[INPUT DATA start]
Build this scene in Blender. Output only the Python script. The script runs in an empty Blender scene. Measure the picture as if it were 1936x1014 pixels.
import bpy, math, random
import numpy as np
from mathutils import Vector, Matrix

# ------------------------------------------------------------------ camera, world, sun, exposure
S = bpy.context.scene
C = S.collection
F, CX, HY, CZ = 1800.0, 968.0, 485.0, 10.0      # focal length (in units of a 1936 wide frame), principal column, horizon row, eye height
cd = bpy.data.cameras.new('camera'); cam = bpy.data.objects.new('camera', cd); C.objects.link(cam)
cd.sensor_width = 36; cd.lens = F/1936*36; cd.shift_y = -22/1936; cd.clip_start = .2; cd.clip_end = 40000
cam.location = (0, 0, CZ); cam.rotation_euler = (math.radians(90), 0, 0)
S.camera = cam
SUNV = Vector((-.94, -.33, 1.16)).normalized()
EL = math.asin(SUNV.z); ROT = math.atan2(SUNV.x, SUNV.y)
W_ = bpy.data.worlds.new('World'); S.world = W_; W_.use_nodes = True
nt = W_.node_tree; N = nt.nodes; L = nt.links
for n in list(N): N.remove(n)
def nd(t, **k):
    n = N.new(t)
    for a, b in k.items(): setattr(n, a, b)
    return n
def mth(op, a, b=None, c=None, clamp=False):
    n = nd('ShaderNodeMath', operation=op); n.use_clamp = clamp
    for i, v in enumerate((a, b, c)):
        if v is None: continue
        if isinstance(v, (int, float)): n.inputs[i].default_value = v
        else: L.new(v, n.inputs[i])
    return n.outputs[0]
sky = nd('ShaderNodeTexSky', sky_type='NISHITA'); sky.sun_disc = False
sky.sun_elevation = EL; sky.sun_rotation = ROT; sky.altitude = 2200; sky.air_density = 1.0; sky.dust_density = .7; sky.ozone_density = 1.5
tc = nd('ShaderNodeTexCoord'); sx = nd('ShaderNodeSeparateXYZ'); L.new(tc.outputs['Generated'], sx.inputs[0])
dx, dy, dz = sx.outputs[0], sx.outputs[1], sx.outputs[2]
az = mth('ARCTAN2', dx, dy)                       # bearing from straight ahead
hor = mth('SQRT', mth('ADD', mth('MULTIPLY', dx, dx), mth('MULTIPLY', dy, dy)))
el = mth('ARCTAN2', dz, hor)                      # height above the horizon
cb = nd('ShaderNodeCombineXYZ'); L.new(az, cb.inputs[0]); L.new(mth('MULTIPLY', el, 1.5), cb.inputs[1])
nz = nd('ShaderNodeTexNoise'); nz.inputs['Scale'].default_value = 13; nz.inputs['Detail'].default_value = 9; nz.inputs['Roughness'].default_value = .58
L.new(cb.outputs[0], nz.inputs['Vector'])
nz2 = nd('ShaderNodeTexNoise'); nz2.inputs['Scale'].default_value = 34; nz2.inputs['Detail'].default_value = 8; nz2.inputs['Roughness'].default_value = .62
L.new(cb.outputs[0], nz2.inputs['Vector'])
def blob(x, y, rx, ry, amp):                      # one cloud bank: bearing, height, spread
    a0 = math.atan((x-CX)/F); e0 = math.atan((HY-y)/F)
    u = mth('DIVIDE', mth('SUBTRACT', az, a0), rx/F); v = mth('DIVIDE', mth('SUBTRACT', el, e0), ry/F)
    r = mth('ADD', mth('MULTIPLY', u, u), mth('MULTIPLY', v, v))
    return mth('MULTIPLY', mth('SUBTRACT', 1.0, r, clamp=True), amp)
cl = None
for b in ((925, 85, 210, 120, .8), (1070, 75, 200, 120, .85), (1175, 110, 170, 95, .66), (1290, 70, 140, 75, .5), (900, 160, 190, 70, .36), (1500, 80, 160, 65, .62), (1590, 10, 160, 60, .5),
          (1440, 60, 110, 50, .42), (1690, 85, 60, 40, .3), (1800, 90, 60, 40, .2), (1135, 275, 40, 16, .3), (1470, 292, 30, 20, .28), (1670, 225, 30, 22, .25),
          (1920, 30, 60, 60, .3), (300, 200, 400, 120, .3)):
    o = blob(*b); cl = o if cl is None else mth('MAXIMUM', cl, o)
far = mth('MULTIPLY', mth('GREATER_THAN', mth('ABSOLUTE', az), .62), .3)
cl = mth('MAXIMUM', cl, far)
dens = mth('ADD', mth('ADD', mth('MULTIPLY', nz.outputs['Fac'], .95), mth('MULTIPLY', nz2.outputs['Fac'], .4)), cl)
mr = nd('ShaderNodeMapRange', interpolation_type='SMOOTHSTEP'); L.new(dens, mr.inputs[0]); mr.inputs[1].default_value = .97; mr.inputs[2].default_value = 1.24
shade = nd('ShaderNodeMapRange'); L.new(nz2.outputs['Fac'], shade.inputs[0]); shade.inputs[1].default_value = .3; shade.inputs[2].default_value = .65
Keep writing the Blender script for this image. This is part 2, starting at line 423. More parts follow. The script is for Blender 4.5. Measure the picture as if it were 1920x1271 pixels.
[INPUT DATA end]
## [PROBLEM DESCRIPTION]
Faithfully reproduce all of the records, character for character.

## [EXERCISE ANSWER]
Build this scene in Blender. Output only the Python script. The script runs in an empty Blender scene. Measure the picture as if it were 1936x1014 pixels.
import bpy, math, random
import numpy as np
from mathutils import Vector, Matrix

# ------------------------------------------------------------------ camera, world, sun, exposure
S = bpy.context.scene
C = S.collection
F, CX, HY, CZ = 1800.0, 968.0, 485.0, 10.0      # focal length (in units of a 1936 wide frame), principal column, horizon row, eye height
cd = bpy.data.cameras.new('camera'); cam = bpy.data.objects.new('camera', cd); C.objects.link(cam)
cd.sensor_width = 36; cd.lens = F/1936*36; cd.shift_y = -22/1936; cd.clip_start = .2; cd.clip_end = 40000
cam.location = (0, 0, CZ); cam.rotation_euler = (math.radians(90), 0, 0)
S.camera = cam
SUNV = Vector((-.94, -.33, 1.16)).normalized()
EL = math.asin(SUNV.z); ROT = math.atan2(SUNV.x, SUNV.y)
W_ = bpy.data.worlds.new('World'); S.world = W_; W_.use_nodes = True
nt = W_.node_tree; N = nt.nodes; L = nt.links
for n in list(N): N.remove(n)
def nd(t, **k):
    n = N.new(t)
    for a, b in k.items(): setattr(n, a, b)
    return n
def mth(op, a, b=None, c=None, clamp=False):
    n = nd('ShaderNodeMath', operation=op); n.use_clamp = clamp
    for i, v in enumerate((a, b, c)):
        if v is None: continue
        if isinstance(v, (int, float)): n.inputs[i].default_value = v
        else: L.new(v, n.inputs[i])
    return n.outputs[0]
sky = nd('ShaderNodeTexSky', sky_type='NISHITA'); sky.sun_disc = False
sky.sun_elevation = EL; sky.sun_rotation = ROT; sky.altitude = 2200; sky.air_density = 1.0; sky.dust_density = .7; sky.ozone_density = 1.5
tc = nd('ShaderNodeTexCoord'); sx = nd('ShaderNodeSeparateXYZ'); L.new(tc.outputs['Generated'], sx.inputs[0])
dx, dy, dz = sx.outputs[0], sx.outputs[1], sx.outputs[2]
az = mth('ARCTAN2', dx, dy)                       # bearing from straight ahead
hor = mth('SQRT', mth('ADD', mth('MULTIPLY', dx, dx), mth('MULTIPLY', dy, dy)))
el = mth('ARCTAN2', dz, hor)                      # height above the horizon
cb = nd('ShaderNodeCombineXYZ'); L.new(az, cb.inputs[0]); L.new(mth('MULTIPLY', el, 1.5), cb.inputs[1])
nz = nd('ShaderNodeTexNoise'); nz.inputs['Scale'].default_value = 13; nz.inputs['Detail'].default_value = 9; nz.inputs['Roughness'].default_value = .58
L.new(cb.outputs[0], nz.inputs['Vector'])
nz2 = nd('ShaderNodeTexNoise'); nz2.inputs['Scale'].default_value = 34; nz2.inputs['Detail'].default_value = 8; nz2.inputs['Roughness'].default_value = .62
L.new(cb.outputs[0], nz2.inputs['Vector'])
def blob(x, y, rx, ry, amp):                      # one cloud bank: bearing, height, spread
    a0 = math.atan((x-CX)/F); e0 = math.atan((HY-y)/F)
    u = mth('DIVIDE', mth('SUBTRACT', az, a0), rx/F); v = mth('DIVIDE', mth('SUBTRACT', el, e0), ry/F)
    r = mth('ADD', mth('MULTIPLY', u, u), mth('MULTIPLY', v, v))
    return mth('MULTIPLY', mth('SUBTRACT', 1.0, r, clamp=True), amp)
cl = None
for b in ((925, 85, 210, 120, .8), (1070, 75, 200, 120, .85), (1175, 110, 170, 95, .66), (1290, 70, 140, 75, .5), (900, 160, 190, 70, .36), (1500, 80, 160, 65, .62), (1590, 10, 160, 60, .5),
          (1440, 60, 110, 50, .42), (1690, 85, 60, 40, .3), (1800, 90, 60, 40, .2), (1135, 275, 40, 16, .3), (1470, 292, 30, 20, .28), (1670, 225, 30, 22, .25),
          (1920, 30, 60, 60, .3), (300, 200, 400, 120, .3)):
    o = blob(*b); cl = o if cl is None else mth('MAXIMUM', cl, o)
far = mth('MULTIPLY', mth('GREATER_THAN', mth('ABSOLUTE', az), .62), .3)
cl = mth('MAXIMUM', cl, far)
dens = mth('ADD', mth('ADD', mth('MULTIPLY', nz.outputs['Fac'], .95), mth('MULTIPLY', nz2.outputs['Fac'], .4)), cl)
mr = nd('ShaderNodeMapRange', interpolation_type='SMOOTHSTEP'); L.new(dens, mr.inputs[0]); mr.inputs[1].default_value = .97; mr.inputs[2].default_value = 1.24
shade = nd('ShaderNodeMapRange'); L.new(nz2.outputs['Fac'], shade.inputs[0]); shade.inputs[1].default_value = .3; shade.inputs[2].default_value = .65
Keep writing the Blender script for this image. This is part 2, starting at line 423. More parts follow. The script is for Blender 4.5. Measure the picture as if it were 1920x1271 pixels.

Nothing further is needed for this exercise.